Housing starts in the US increased in April as a pickup in multifamily home construction more than offset a decline in single-family dwellings caused by elevated inventory.

The Federal Reserve plans to shrink its system-wide workforce by about 10% over the next couple of years, mainly through attrition and offering some employees voluntary deferred resignation.

Watch & Listen

Today on Bloomberg Television’s Balance of Power early edition at 1 p.m., hosts Joe Mathieu and Kailey Leinz interviewed Republican Representative Nick LaLota of New York about how GOP House members can reconcile their differences on their sweeping tax and spending package after it was blocked in the Budget Committee.

On the program at 5 p.m., they talk with Illinois Democratic Representative Raja Krishnamoorthi about the GOP tax-cut legislation and talks between Russia and Ukraine.

On the Big Take podcast, Bloomberg’s Joumanna Bercetche joins host David Gura to discuss the biggest stories from the president’s tour of the Persian Gulf and what the trip tells us about his larger plans for the region. Listen on iHeart, Apple Podcasts and Spotify.

Chart of the Day

Just 21.7% of consumers surveyed by the University of Michigan expect that their family income will beat inflation over the next five years. That's the lowest share on record. The sharp drop suggests that the vast majority of households are resigned to seeing their stand of living getting worse in the near term. Overall, the data shows extremely low confidence that inflation is contained, and the elevated inflationary angst is weighing down consumer sentiment.

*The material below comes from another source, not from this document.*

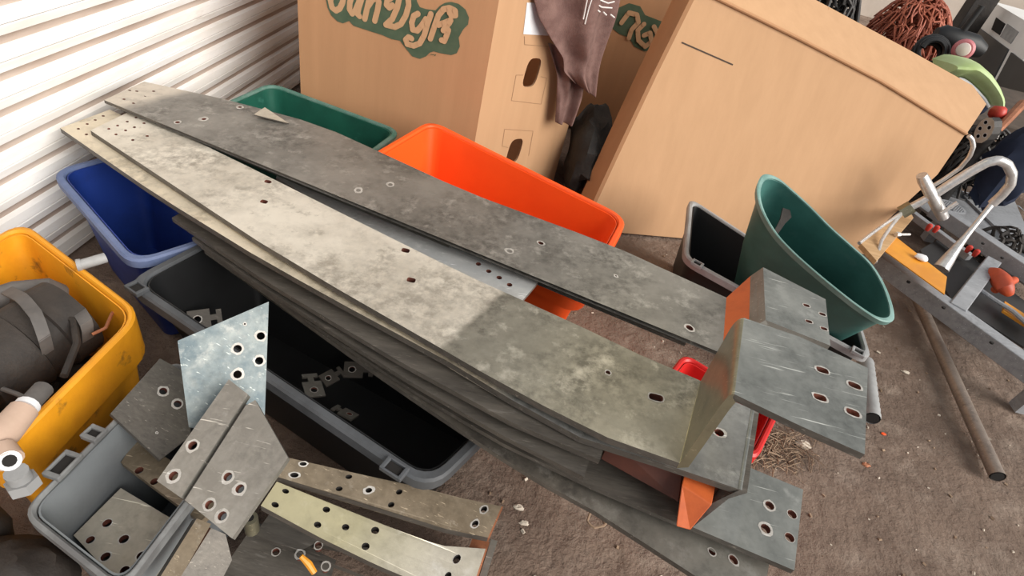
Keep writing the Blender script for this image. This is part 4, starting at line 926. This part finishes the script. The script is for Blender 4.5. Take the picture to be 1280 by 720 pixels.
link('face', sheet([V((c.x + .055 * math.cos(t * .5236), c.y + .038 * math.sin(t * .5236), 0)) for t in range(12)], hs, pl.xyz, .04), [M_CHIP, M_HOLE, M_DKWIRE, M_LABEL], ep)
mb = MB(); q = pl.at(1230, 163, -.05); mb.tube([q, q + V((.02, .03, -.1)), V((q.x + .03, q.y + .04, .0))], [.03, .025, .035], 10); link('shaft', mb, M_DKWIRE, ep, True)
c = aty(1236, 186, 2.85); c.y = 2.87; tag(link('scrap_metal', wires(c.x - .02, c.y, .02, .24, .14, .40, 170, 14, .007), M_DKWIRE, smooth=True), 'dark tangle of scrap beyond the faucet spout', 'scrap', kind='stuff')
c = aty(1272, 205, 2.6); tag(link('navy_jacket', blob_mesh((c.x, c.y, max(c.z - .02, .2)), (.11, .09, .19), 31, 20, 14, .35), M_NAVY, smooth=True), 'crumpled navy blue jacket at the right edge behind the faucet', 'jacket')
c = aty(1300, 262, 2.35); tag(link('scrap_metal', wires(c.x, c.y, .02, .13, .12, .16, 60, 18, .007), M_BROWNJ, smooth=True), 'brown scrap at the right edge below the navy jacket', 'scrap', kind='stuff')
# white cabinet with charcoal panels
Y = 5.4; cb_ = thing('cabinet', 'white cabinet with tall charcoal panels in the far top right corner', 'cabinet', V((aty(1245, 60, Y).x, Y, 0)))
p0 = aty(1243, 14, Y); p1_ = at(1300, 50, p0.z); dx_ = (p1_ - p0); dx_.z = 0; dx_.normalize(); cpl = PL(p0, p0 + dx_, p0 + V((0, 0, 1))); nb = -cpl.n
def cpx(px, py, off=0): return cpl.at(px, py, off)
def cpanel(name, px, off, t, m):
    P = [cpx(x, y, off) for x, y in px]; mb = MB(); mb.prism(P, cpl.n * -t); return link(name, mb, m, cb_)
w0 = cpl.uv(cpx(1228, 30)).x; 
base_pts = [cpx(1241, 2), cpx(1340, 62), cpx(1340, 62), cpx(1241, 2)]
a = cpx(1241, 2); b = cpx(1305, 41); zt_ = a.z; mb = MB(); a0 = V((a.x, a.y, 0)) - dx_ * .05; b0 = V((b.x, b.y, 0))
mb.prism([a0, b0, b0 + nb * .4, a0 + nb * .4], (0, 0, zt_)); link('carcass', mb, M_CABW, cb_)
cpanel('door', [(1224, 34), (1262, 62), (1222, 140), (1190, 112)], .012, .02, M_CABD)
cpanel('door', [(1266, 66), (1300, 92), (1255, 165), (1226, 142)], .012, .02, M_CABD)
cpanel('vent', [(1246, 22), (1257, 30), (1250, 44), (1240, 37)], .006, .01, M_HOLE)
cpanel('window', [(1260, 30), (1274, 40), (1264, 55), (1251, 46)], .006, .01, M_LGREYRIM)
# timber post
a = aty(1236, -6, 5.2); b = aty(1196, 66, 5.2); mb = MB(); mb.box(((a.x + b.x) / 2 - .04, 5.2, .9), (.16, .12, 1.8)); tag(link('timber_post', mb, M_BROWNJ, bevel=.004), 'weathered timber post left of the white cabinet', 'post')
# ================================================================== LIGHT
w = bpy.data.worlds.new('World'); bpy.context.scene.world = w; w.use_nodes = True
w.node_tree.nodes['Background'].inputs[0].default_value = (.86, .93, 1.0, 1); w.node_tree.nodes['Background'].inputs[1].default_value = .44
s = bpy.data.lights.new('sun', 'SUN'); s.energy = 4.7; s.angle = math.radians(48); s.color = (1.0, .95, .88)
so = bpy.data.objects.new('sun', s); C.objects.link(so)
so.rotation_euler = V((-.73, .42, -.50)).to_track_quat('-Z', 'Y').to_euler()
sc = bpy.context.scene
sc.view_settings.view_transform = 'Standard'; sc.view_settings.look = 'None'; sc.view_settings.exposure = 0.0; sc.view_settings.gamma = 1; sc.view_settings.use_curve_mapping = False

# unseen warm light added above the boxes for a highlight on the topmost bar
lm_ = bpy.data.lights.new('added_highlight_light', 'AREA'); lm_.energy = 3; lm_.size = .22; lm_.color = (1, .86, .55)
q = at(717, 457, .455); rd = ray(717, 457).normalized(); rd.z = -rd.z; q2 = q + rd * 1.9
lo_ = bpy.data.objects.new('added_highlight_light', lm_); C.objects.link(lo_); lo_.location = q2; lo_.rotation_euler = (q - q2).to_track_quat('-Z', 'Y').to_euler()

Respondents to the University of Michigan poll expect annual inflation of 7.3% over the next year, more than twice as high as the 3.1% seen in the Philadelphia Fed Survey of Professional Forecasters. — Alex Tanzi 

What’s Next

Existing home sales in April will be reported next Thursday.

April new home sales will be reported next Friday.

The Memorial Day holiday in the US is May 26.

The Conference Board’s index of consumer confidence will be released May 27.

Capital goods orders in April will be reported May 27.

The March S&P CoreLogic Case-Shiller composite price index for single-family homes will be released May 27.

Minutes of the Federal Reserve’s May meeting will be released May 28.